The Budget 2012 decision to cut the lone parents allowance to parents of children aged seven or over was a regressive move, which will simply increase child poverty. Barnardos estimate that one in five children in Ireland is at risk of poverty and 8.2% live in consistent poverty. Speaking at a Children’s Rights Alliance seminar last May, Professor Aoife Nolan of the University of Nottingham argued that this budgetary move was in contravention of Article 4 of the UN Convention on the Rights of the Child, which refers to the implementation of rights by state parties. Ireland has ratified the Convention and is bound by it, although it has not been incorporated into domestic law. The universal child benefit payment, despite being a specifically ‘pro child’ payment, is currently under threat. The economic recession is largely generational, with young families under particular financial pressure, so targeting child benefit is a retrograde step.

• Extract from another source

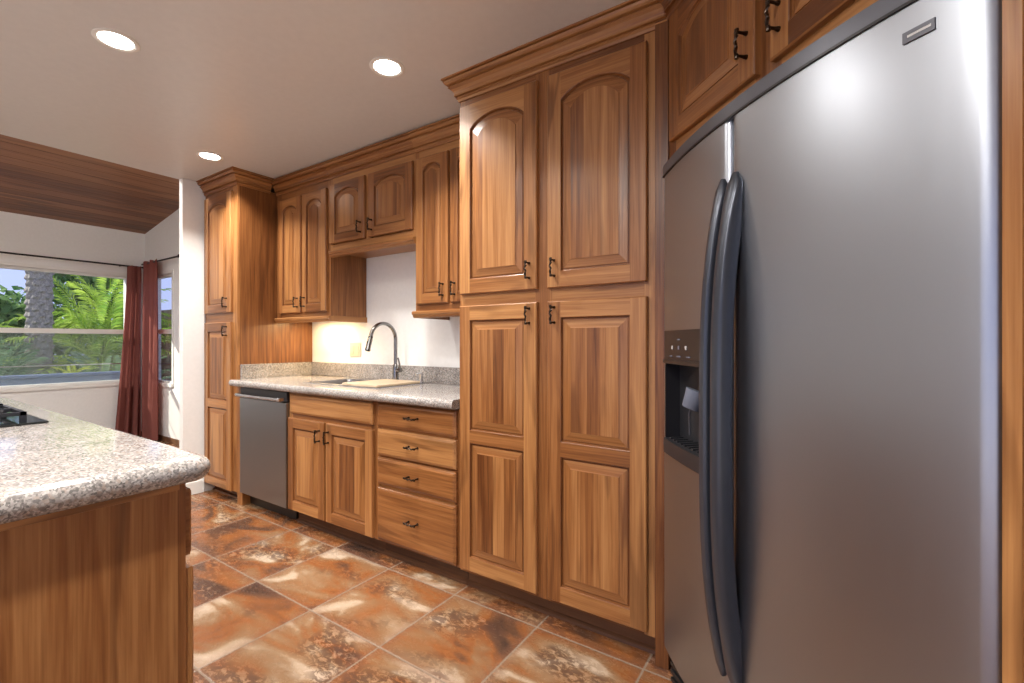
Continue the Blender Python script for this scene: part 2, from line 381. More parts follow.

Ireland cannot currently consider itself a beacon in terms of how children are treated. A report from the Irish Refugee Council in September outlined how many children in the asylum process living in direct-provision accommodation are malnourished. Writing in The Guardian   Gavan Titley of NUIM described this situation as “the Magdalene Laundries of our time”.

Recent education cuts have badly hit the most vulnerable children. Resource teachers for traveller children were abolished and language support for children with English as their second language drastically reduced. Special Needs Assistants have been cut and more worryingly children who enter the education system are far less likely to be granted an SNA, irrespective of their needs. With capitation reduced, schools can’t afford to pay for extra psychological assessments if they have concerns about children.

The main cuts to DEIS schools were reversed only after concerted protests by those of us working in the sector. However, the rationale for the reversal was not about children, but “because we have a lot of TDs in the inner city area” as an advisor in the Department of Education remarked on the recent RTE television documentary ‘Inside the Department’. Indeed, many cuts currently manifest under the phrase “revised ratios”. If a school loses a teacher, children are adversely affected. This year fewer children are availing of learning support, not because they don’t need it, but because it hasn’t been made available. The current situation whereby many schools in the inner city are sharing teachers is resulting in ‘musical chairs’, where teachers are spending time travelling to and working in other schools, when they are badly needed in their own.

This is the current legacy for children. Simply holding a Children’s Rights Referendum will not ameliorate the status quo. In addition to the referendum, the government must ensure that all departmental policies are ‘child-proofed’ and social policy and budgetary decisions are made in children’s best interest. Only then can Ireland reflect the spirit of the 1916 Proclamation and the wording of the 2010 Joint Oireachtas Committee on the Constitutional Amendment on Children Proposal Article 1 ‘to cherish all the children of the state equally’. As always, reality trumps rhetoric.